Daí o dever de fiscalização do Tribunal de Contas da União, que não pode ser tolhido, sob pena de trazer obstáculos meramente burocráticos ao exercício de tarefa exercida em nome do interesse público.

No caso em discussão, como bem disse o Ministro Luís Fux, o sigilo das informações do banco deve ser "relativizado quando se está diante de interesses da sociedade". "Por mais que se diga que o segredo seja alma do negócio, quem contrata com o poder público não pode ter segredos, especialmente se a divulgação for necessária para controle do gasto dos recursos públicos"

O relator do MS, ministro Luiz Fux, salientou que, embora o sigilo bancário e empresarial sejam fundamentais para o livre exercício da atividade econômica e que a divulgação irresponsável de dados sigilosos pode expor um grupo econômico e até inviabilizar sua atuação, a preservação dos dados não pode ser vista como uma garantia absoluta. Segundo ele, o repasse de informações para que o TCU atue como órgão de controle externo não representa quebra de sigilo e sua negativa inviabilizaria o pleno desempenho de sua missão constitucional.

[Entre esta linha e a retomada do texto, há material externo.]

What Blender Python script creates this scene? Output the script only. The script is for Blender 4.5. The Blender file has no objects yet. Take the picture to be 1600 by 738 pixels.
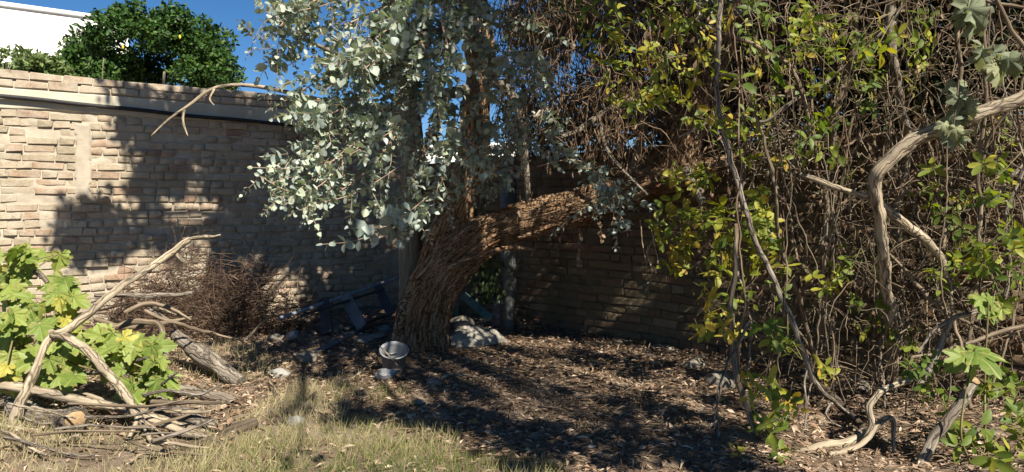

“Aquele que contrata com o BNDES deve aceitar que a exigência de transparência tão estimada em nossa República contemporânea para o controle da legitimidade dos que exercem o poder justifica o conhecimento por toda a sociedade de informações que possam influenciar seu desempenho empresarial”, argumentou o ministro.

No entendimento do relator, as empresas que contratam com o BNDES devem saber que estão se relacionando com uma instituição pública, sujeita ao controle dos órgãos estatais. Destacou que o BNDES é um banco público de fomento econômico e social e não uma instituição financeira privada comum. Observou que, no caso da operação de crédito com o Grupo JBS/Friboi, os documentos exigidos pelo TCU são apropriados para viabilizar o controle financeiro do BNDES.